Why? What country is close enough to the US in size, heterogeneity and number of guns so that you can make a fair comparison?
Edit to answer to the comment below: think what you want. Don't try to convince me. I'm skeptical, you're not. Write to your legislators instead of here. Write your own blog posts.
> What country is close enough to the US in size, heterogeneity and number of guns so that you can make a fair comparison?
In terms of number of guns, no other country is. That's the point: other countries made decisions and implemented policies to severely restrict access to guns, and the predictable result today is that there are far fewer guns and much less gun violence.
The decision to restrict guns is a long-term decision - it won't reduce gun violence overnight, but it will reduce gun violence over decades.
The Swiss are an obvious exception, although their gun-grabbers are steady tightening things.

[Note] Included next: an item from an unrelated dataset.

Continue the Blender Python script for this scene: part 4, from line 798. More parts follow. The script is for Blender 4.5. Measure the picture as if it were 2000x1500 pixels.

But I think you're wrong about the path that restrictions would take in the US: the slowly boiling a frog approach won't accomplish the goal, anything too quick, sharp and raw will merely spark the 2nd American Civil War during which "gun violence" will go way up. And most any restriction scheme will increase gun violence, if only on the part of the authorities using force to seize guns and the like.
Maybe in the long term public attitudes could be changed, the 2nd Amendment repealed, and the path you envision might happen, but that's the work of generations and will require a reversal of the renorming of gun ownership we've seen in the last quarter century (I take Florida's 1987 establishment of a shall issue concealed carry license regime as the start; today 42 states have them, de facto or de jure).
Size is irrelevant, these are per-capita statistics.
If heterogeneity was a factor, surely homicide rates would be climbing in countries like Canada and Australia that have the highest immigration rates in the Developed world[1]. They are not.
Number of guns is precisely the factor at the heart of the issue.
Gun deaths in the United States have been declining for the since the 90's in spite of loosening of gun laws. We need to be studying those factors so that we can craft better policy.
Don't get me wrong, clearly if less people have guns less people can shoot other people. But if you really want to improve society you've got to get at the root causes of violence rather than just attacking the tools.